- **Stated task**
Write out each line exactly as given. Leave the pictures out of your copy.

- **Data**
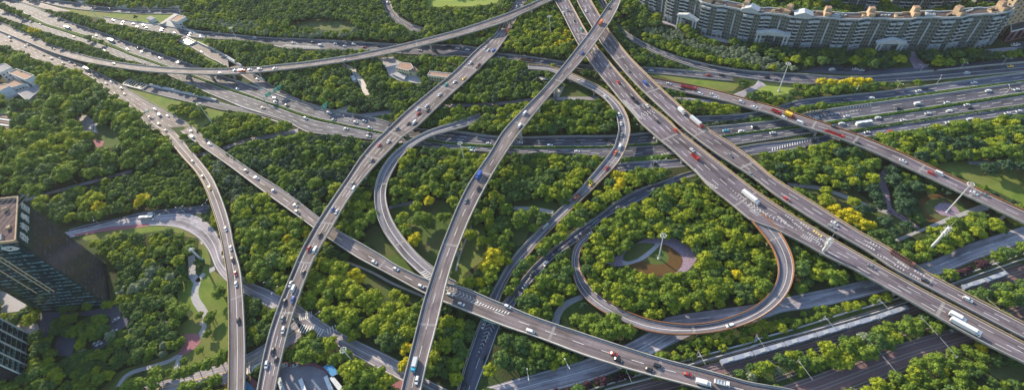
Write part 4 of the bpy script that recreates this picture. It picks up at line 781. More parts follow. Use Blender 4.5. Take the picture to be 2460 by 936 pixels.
# the largest in view become trees of their own, the rest one mass
pc = prj(CP[keep] + [0, 0, 4.0]); inview = (pc[:, 0] > -15) & (pc[:, 0] < 2475) & (pc[:, 1] > -10) & (pc[:, 1] < 950)
dist = np.linalg.norm(CP[keep] - CAMP, axis=1); size = np.where(inview, rr[keep] / dist, 0)
NIND = max(0, 290 - sum(1 for a in ISO if a[4] != 'ye'))
rank = np.argsort(-size); ind = set(rank[:NIND].tolist())
COLR = dict(dk='dark green', md='mid green', br='bright yellow green', ye='yellow', te='bluish green', si='silvery', pu='purple')
def tree(x, y, r, h, kind, label, group, colm=False):
    rz = float(rng.uniform(0, 6.28)); root = empty('yellow_tree' if kind == 'ye' else 'broadleaf_tree', (x, y, 0), rz)
    tag(root, label, 'tree', group)
    c = mk('crown', CROWN[kind][int(rng.integers(NV))], root, (0, 0, h - r * .72)); c.scale = (r, r, r * .95)
    t = mk('trunk', TRUNK, root); t.scale = (h, h, h)
    return root
for n_, k in enumerate(keep):
    if n_ in ind:
        kd = KINDS_[kk[k]]; w = (WOODS[wi[k]] if wi[k] >= 0 else DEFW)[5]
        tree(CP[k, 0], CP[k, 1], rr[k], hh[k], kd, '%s broadleaf tree in the %s' % (COLR[kd], w), '%s trees of the %s' % (COLR[kd], w))
for x, y, r, h, kd, lb in ISO: tree(x, y, r, h, kd, lb, lb.replace('tree', 'trees', 1))
# the remaining wood: one object, crowns and trunks instanced on points
src = bpy.data.collections.new('tree_kinds')
for i, k in enumerate(KINDS_):
    for v in range(NV):
        me = CROWN[k][v].copy(); b = bmesh.new(); b.from_mesh(me); n0 = len(b.faces); me.materials.append(M['trunk'])
        t = bmesh.new(); t.from_mesh(TRUNK); vm = [b.verts.new((q.co.x * 2, q.co.y * 2, q.co.z * 2 - 1.35)) for q in t.verts]
        for f in t.faces: nf = b.faces.new([vm[q.index] for q in f.verts]); nf.material_index = 1
        b.to_mesh(me); b.free(); t.free(); o = bpy.data.objects.new('kind_%02d' % (i * NV + v), me); src.objects.link(o)
rest = np.array([k for n_, k in enumerate(keep) if n_ not in ind]); pts = CP[rest].copy(); pts[:, 2] = hh[rest] - rr[rest] * .72
me = bpy.data.meshes.new('woodland'); me.from_pydata(pts.tolist(), [], [])
def attr(n, t, v): a = me.attributes.new(n, t, 'POINT'); a.data.foreach_set('value', v)
attr('size', 'FLOAT', rr[rest].astype(np.float32)); attr('turn', 'FLOAT', rng.uniform(0, 6.28, len(rest)).astype(np.float32)); attr('pick', 'INT', (kk[rest] * NV + rng.integers(0, NV, len(rest))).astype(np.int32))
wo = mk('woodland', me); tag(wo, 'continuous green woodland filling the ground between the roads', kind='stuff')
ng = bpy.data.node_groups.new('scatter_trees', 'GeometryNodeTree'); ng.interface.new_socket('Geometry', in_out='INPUT', socket_type='NodeSocketGeometry'); ng.interface.new_socket('Geometry', in_out='OUTPUT', socket_type='NodeSocketGeometry')
nn = ng.nodes; gi = nn.new('NodeGroupInput'); go = nn.new('NodeGroupOutput'); ip = nn.new('GeometryNodeInstanceOnPoints'); ci = nn.new('GeometryNodeCollectionInfo')
ci.inputs['Collection'].default_value = src; ci.inputs['Separate Children'].default_value = True; ci.inputs['Reset Children'].default_value = True
def na(n, t):
    q = nn.new('GeometryNodeInputNamedAttribute'); q.data_type = t; q.inputs['Name'].default_value = n; return q.outputs['Attribute']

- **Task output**
Write part 4 of the bpy script that recreates this picture. It picks up at line 781. More parts follow. Use Blender 4.5. Take the picture to be 2460 by 936 pixels.
# the largest in view become trees of their own, the rest one mass
pc = prj(CP[keep] + [0, 0, 4.0]); inview = (pc[:, 0] > -15) & (pc[:, 0] < 2475) & (pc[:, 1] > -10) & (pc[:, 1] < 950)
dist = np.linalg.norm(CP[keep] - CAMP, axis=1); size = np.where(inview, rr[keep] / dist, 0)
NIND = max(0, 290 - sum(1 for a in ISO if a[4] != 'ye'))
rank = np.argsort(-size); ind = set(rank[:NIND].tolist())
COLR = dict(dk='dark green', md='mid green', br='bright yellow green', ye='yellow', te='bluish green', si='silvery', pu='purple')
def tree(x, y, r, h, kind, label, group, colm=False):
    rz = float(rng.uniform(0, 6.28)); root = empty('yellow_tree' if kind == 'ye' else 'broadleaf_tree', (x, y, 0), rz)
    tag(root, label, 'tree', group)
    c = mk('crown', CROWN[kind][int(rng.integers(NV))], root, (0, 0, h - r * .72)); c.scale = (r, r, r * .95)
    t = mk('trunk', TRUNK, root); t.scale = (h, h, h)
    return root
for n_, k in enumerate(keep):
    if n_ in ind:
        kd = KINDS_[kk[k]]; w = (WOODS[wi[k]] if wi[k] >= 0 else DEFW)[5]
        tree(CP[k, 0], CP[k, 1], rr[k], hh[k], kd, '%s broadleaf tree in the %s' % (COLR[kd], w), '%s trees of the %s' % (COLR[kd], w))
for x, y, r, h, kd, lb in ISO: tree(x, y, r, h, kd, lb, lb.replace('tree', 'trees', 1))
# the remaining wood: one object, crowns and trunks instanced on points
src = bpy.data.collections.new('tree_kinds')
for i, k in enumerate(KINDS_):
    for v in range(NV):
        me = CROWN[k][v].copy(); b = bmesh.new(); b.from_mesh(me); n0 = len(b.faces); me.materials.append(M['trunk'])
        t = bmesh.new(); t.from_mesh(TRUNK); vm = [b.verts.new((q.co.x * 2, q.co.y * 2, q.co.z * 2 - 1.35)) for q in t.verts]
        for f in t.faces: nf = b.faces.new([vm[q.index] for q in f.verts]); nf.material_index = 1
        b.to_mesh(me); b.free(); t.free(); o = bpy.data.objects.new('kind_%02d' % (i * NV + v), me); src.objects.link(o)
rest = np.array([k for n_, k in enumerate(keep) if n_ not in ind]); pts = CP[rest].copy(); pts[:, 2] = hh[rest] - rr[rest] * .72
me = bpy.data.meshes.new('woodland'); me.from_pydata(pts.tolist(), [], [])
def attr(n, t, v): a = me.attributes.new(n, t, 'POINT'); a.data.foreach_set('value', v)
attr('size', 'FLOAT', rr[rest].astype(np.float32)); attr('turn', 'FLOAT', rng.uniform(0, 6.28, len(rest)).astype(np.float32)); attr('pick', 'INT', (kk[rest] * NV + rng.integers(0, NV, len(rest))).astype(np.int32))
wo = mk('woodland', me); tag(wo, 'continuous green woodland filling the ground between the roads', kind='stuff')
ng = bpy.data.node_groups.new('scatter_trees', 'GeometryNodeTree'); ng.interface.new_socket('Geometry', in_out='INPUT', socket_type='NodeSocketGeometry'); ng.interface.new_socket('Geometry', in_out='OUTPUT', socket_type='NodeSocketGeometry')
nn = ng.nodes; gi = nn.new('NodeGroupInput'); go = nn.new('NodeGroupOutput'); ip = nn.new('GeometryNodeInstanceOnPoints'); ci = nn.new('GeometryNodeCollectionInfo')
ci.inputs['Collection'].default_value = src; ci.inputs['Separate Children'].default_value = True; ci.inputs['Reset Children'].default_value = True
def na(n, t):
    q = nn.new('GeometryNodeInputNamedAttribute'); q.data_type = t; q.inputs['Name'].default_value = n; return q.outputs['Attribute']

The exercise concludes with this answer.